-- Exercise prompt --
Answer with one number: how many lines hold "scene".
═══ Dataset section ═══
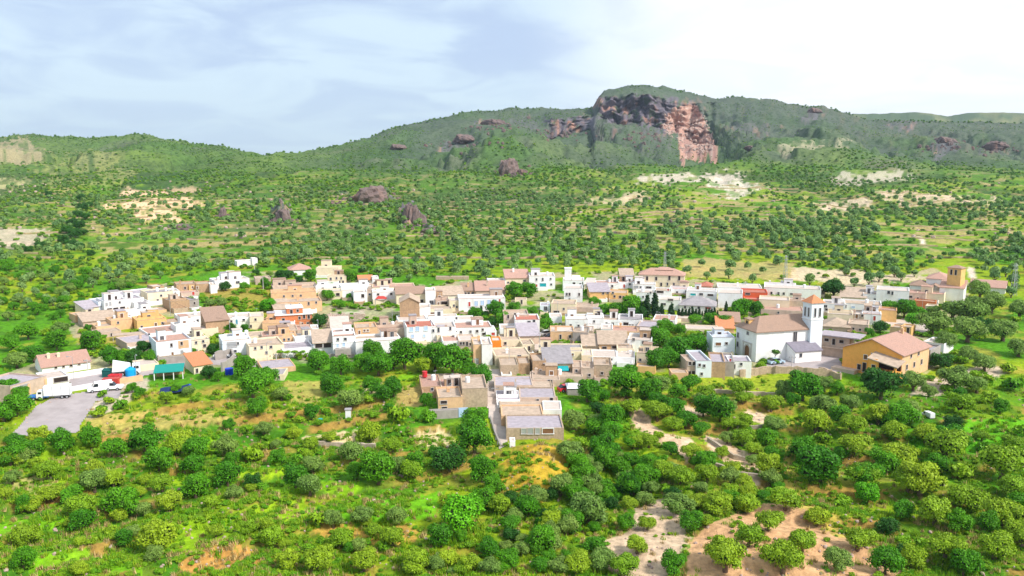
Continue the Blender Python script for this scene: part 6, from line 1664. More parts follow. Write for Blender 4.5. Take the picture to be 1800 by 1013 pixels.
def scatter(name, pts, scl, sources, seed, label=None, squash=1.0):
    """one mass of plants: points carrying copies of crowns that stand in the scene"""
    g = np.random.default_rng(seed); n = len(pts)
    me = bpy.data.meshes.new(name); me.vertices.add(n); me.vertices.foreach_set('co', np.asarray(pts, np.float32).ravel())
    scl = np.asarray(scl, float)
    for nm, arr in (('rotz', g.uniform(0, 6.28, n)), ('sxy', scl), ('sz', scl * g.uniform(.85, 1.2, n) * squash)):
        a = me.attributes.new(nm, 'FLOAT', 'POINT'); a.data.foreach_set('value', arr.astype(np.float32))
    a = me.attributes.new('pick', 'INT', 'POINT'); a.data.foreach_set('value', g.integers(0, len(sources), n).astype(np.int32))
    o = bpy.data.objects.new(name, me); COL.objects.link(o); o['kind'] = 'stuff'
    if label: o['label'] = label
    ng = bpy.data.node_groups.new(name, 'GeometryNodeTree')
    ng.interface.new_socket('Geometry', in_out='INPUT', socket_type='NodeSocketGeometry')
    ng.interface.new_socket('Geometry', in_out='OUTPUT', socket_type='NodeSocketGeometry')
    N, L = ng.nodes, ng.links
    gi = N.new('NodeGroupInput'); go = N.new('NodeGroupOutput')
    iop = N.new('GeometryNodeInstanceOnPoints'); jn = N.new('GeometryNodeJoinGeometry')
    for s in reversed(sources):
        oi = N.new('GeometryNodeObjectInfo'); oi.transform_space = 'ORIGINAL'; oi.inputs['As Instance'].default_value = True
        oi.inputs['Object'].default_value = s
        L.new(oi.outputs['Geometry'], jn.inputs[0])
    def na(nm, typ='FLOAT'):
        x = N.new('GeometryNodeInputNamedAttribute'); x.data_type = typ; x.inputs['Name'].default_value = nm
        return x.outputs['Attribute']
    L.new(gi.outputs[0], iop.inputs['Points']); L.new(jn.outputs[0], iop.inputs['Instance'])
    iop.inputs['Pick Instance'].default_value = True
    L.new(na('pick', 'INT'), iop.inputs['Instance Index'])
    cr = N.new('ShaderNodeCombineXYZ'); L.new(na('rotz'), cr.inputs[2])
    L.new(cr.outputs[0], iop.inputs['Rotation'])
    cs = N.new('ShaderNodeCombineXYZ'); sxy = na('sxy'); L.new(sxy, cs.inputs[0]); L.new(sxy, cs.inputs[1]); L.new(na('sz'), cs.inputs[2])
    L.new(cs.outputs[0], iop.inputs['Scale'])
    L.new(iop.outputs[0], go.inputs[0])
    md = o.modifiers.new('scatter', 'NODES'); md.node_group = ng
    return o


def crown_of(kind, j=0):
    """a crown object of that mesh, already standing in the scene"""
    me = KINDS[kind][j]
    for o in COL.objects:
        if o.data is me: return o
    return None


src_h = [o for o in (crown_of('hill_olive', j) for j in range(4)) if o]
pts = np.stack([HP[rest, 0], HP[rest, 1], hz[rest] + .2 * hs[rest]], 1)
scatter('olive_grove', pts, hs[rest], src_h, 1)

# scrub: individuals near the village edge give the meshes for the mass
for (x_, y_, w_) in ((470, 470, 10), (640, 476, 11), (1250, 497, 9), (700, 462, 9)):
    k_ = at(x_, y_); t = thing('shrub', 'x', 'shrub', k_); r = w_ * k_.y / F / 2
    add_obj('crown', KINDS['scrub'][len(PLANTS) % 3], t, (0, 0, -.1 * r), 0, r); PLANTS.append([x_, y_ - 3, w_, 'shrub', t])
    add_obj('trunk', TRUNK_B[0], t, (0, 0, 0), 0, (r * .5, r * .5, r * .5))
src_s = [o for o in (crown_of('scrub', j) for j in range(3)) if o]
src_b = [o for o in (crown_of('shrub', j) for j in range(4)) if o]

SP1 = hill_points(13, 300, 640, lambda D: 3.2 + (D - 300) * .004, jit=.5)
SP2 = hill_points(14, 640, 1480, lambda D: 4.6 + (D - 640) * .003, jit=.5)
SPp = np.concatenate([SP1, SP2]); sz_, su_, sv_ = with_z(SPp)
dn2 = fbm(SPp[:, 0] / 50, SPp[:, 1] / 60, 4, 95)
ok = gr.random(len(SPp)) < (.12 + .55 * sstep(.44, .62, dn2)) * np.where((su_ < 1000) & (sv_ < 400), 1.5, 1)
ok &= ~(mask_open(su_, sv_, SOILS) & (gr.random(len(SPp)) < .8))
ok &= ~inpoly(su_, sv_, [(140, 560), (140, 528), (290, 492), (400, 474), (600, 470), (700, 500), (850, 500), (990, 475), (1110, 475), (1210, 485), (1440, 505), (1520, 510), (1640, 465), (1700, 465), (1760, 508), (1700, 560), (1000, 640), (130, 640)])
ok &= ~(inpoly(su_, sv_, SCAR) | ((su_ > 1045) & (su_ < 1245) & (sv_ > 162) & (sv_ < 215)))
sizes = gr.uniform(.45, 1.0, len(SPp)) ** 1.3 * 1.6 * np.where(SPp[:, 1] > 640, 1.1, 1) * np.where(SPp[:, 1] > 950, .72, 1)
pts = np.stack([SPp[:, 0], SPp[:, 1], sz_ - .15], 1)[ok]; sizes = sizes[ok]
sel = gr.random(len(pts)) < .6
scatter('hillside_scrub', pts[sel], sizes[sel], src_s, 2)
scatter('hillside_bushes', pts[~sel], sizes[~sel] * .95, src_b, 3)

# trees along the skyline
sk = []
for i in range(420):
    u = gr.uniform(-50, 1850)
    if 1050 < u < 1100: continue
    S = float(skyline(u)); D = float(depth_at(np.array(u), np.array(S + .3)))
    a, b = pxdir(u, S); x = a * D; y = D - gr.uniform(0, 25)
    sk.append((x, y, ground(x, y) - .3))
scatter('skyline_trees', np.array(sk), gr.uniform(.9, 2.3, len(sk)), src_s, 4, squash=1.3)

# grass and low herbs on the near ground
def near_cover(seed, n, v0, v1):
    g = np.random.default_rng(seed)
    u = g.uniform(-60, 1860, n); v = v0 + (v1 - v0) * g.random(n) ** .75
    D = depth_at(u, v); a, b = pxdir(u, v); x = a * D; y = D
    nn = fbm(x / 6, y / 6, 3, seed)
    keep = g.random(n) < (.15 + .85 * sstep(.42, .6, nn))
    for P_ in OPEN[:6]: keep &= ~(inpoly(u, v, P_) & (g.random(n) < .93))
    for P_ in ROADS: keep &= ~inpoly(u, v, P_)
    keep &= ~(inpoly(u, v, VILLAGE) & (g.random(n) < .75))
    x, y = x[keep], y[keep]
    h = ~np.array([in_house(a, b, .3) for a, b in zip(x, y)])
    x, y = x[h], y[h]
    z = np.array([ground(float(a), float(b)) for a, b in zip(x, y)])
    return np.stack([x, y, z - .05], 1)


tuft_v = []; tuft_t = []
def tuft_mesh(name, seed):
    g = np.random.default_rng(seed); v = []; f = []; tn = []
    for i in range(26):
        a = g.uniform(0, 6.28); r = g.uniform(0, .5); x, y = r * math.cos(a), r * math.sin(a)
        l = g.uniform(.3, .8); b = g.uniform(0, 6.28); w = .06
        dx, dy = math.cos(b), math.sin(b); o = len(v)
        v += [(x - dy * w, y + dx * w, 0), (x + dy * w, y - dx * w, 0), (x + dx * l * .5, y + dy * l * .5, l)]
        f.append((o, o + 1, o + 2)); tn += [g.random()] * 3
    return mesh_np(name, np.array(v), tris=np.array(f), mats=[L_GRS], attr={'tone': ('POINT', 'FLOAT', np.array(tn))})


GC = near_cover(21, 26000, 640, 1040)
tm_ = [tuft_mesh('grass_tuft', 40 + i) for i in range(3)]
tufts = []
for i in range(3):
    p = at(1450 + i * 60, 1000 - i * 7)
    o = add_obj('grass_tuft', tm_[i], None, p); o['kind'] = 'stuff'; tufts.append(o)
scatter('grass', GC[::2], gr.uniform(.5, 1.3, len(GC[::2])), tufts, 6)
scatter('herbs_and_low_bushes', GC[1::2][:6000], gr.uniform(.2, .65, len(GC[1::2][:6000])), src_b, 7, squash=.8)
L_DRY = leaf_mat('dry_stalks', (0.42, 0.30, 0.10), (0.55, 0.42, 0.18), trans=.2)
dt_ = tm_[0].copy(); dt_.materials.clear(); dt_.materials.append(L_DRY)
o = add_obj('dry_grass_tuft', dt_, None, at(1300, 985)); o['kind'] = 'stuff'
DG = near_cover(55, 9000, 660, 1040)
scatter('dry_grass', DG, gr.uniform(.4, 1.1, len(DG)), [o], 16)
# dry stone edges of the olive terraces on the slope
tv, tf_ = [], []
D = 335.0
while D < 640:
    X0, X1 = -.62 * D, .70 * D; x = X0; prev = None
    while x < X1:
        on = float(fbm(np.array([x / 38]), np.array([D / 9]), 2, 140)[0]) > (.54 if x > -40 else .60) + max(0, D - 480) * .0006
        y = D + float((vnoise(np.array([x / 45]), np.array([D / 60]), 3)[0] - .5) * 16) + 2.5
        z = ground(x, y)
        if on:
            hh = .55 + .4 * float(_hash(np.array([x]), np.array([D]), 5)[0])
            b0 = len(tv); tv += [(x, y - .3, z - .8), (x, y - .3, z + hh), (x, y + .3, z + hh), (x, y + .3, z - .8)]
            if prev is not None: tf_ += [(prev + k, prev + (k + 1) % 4, b0 + (k + 1) % 4, b0 + k) for k in range(4)]
            prev = b0
        else: prev = None
        x += 4.0
    D += 11.5 + (D - 335) * .02
M_TERR = surf('terrace_stone', (0.38, 0.29, 0.16), var=.3, scale=.6, bump=.5, stain=(0.16, 0.22, 0.04), stain_amt=.8)
tw_ = add_obj('terrace_walls', mesh_np('terrace_walls', np.array(tv), quads=np.array(tf_), mats=[M_TERR])); tw_['kind'] = 'stuff'
# weeds and garden plants in the gaps between the houses
vg = []
for i in range(9000):
    u = gr.uniform(130, 1700); v = gr.uniform(480, 680)
    if not inpoly(u, v, VILLAGE): continue
    D = float(depth_at(np.array(u), np.array(v))); x = pxdir(u, v)[0] * D
    if fbm(np.array([x / 9]), np.array([D / 9]), 2, 71)[0] < .47 or blocked(u, v, x, D, .4): continue
    vg.append((x, D, ground(x, D) - .1))
scatter('garden_greenery', np.array(vg), gr.uniform(.4, 1.25, len(vg)), src_b, 12)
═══
-- Answer to this problem --
3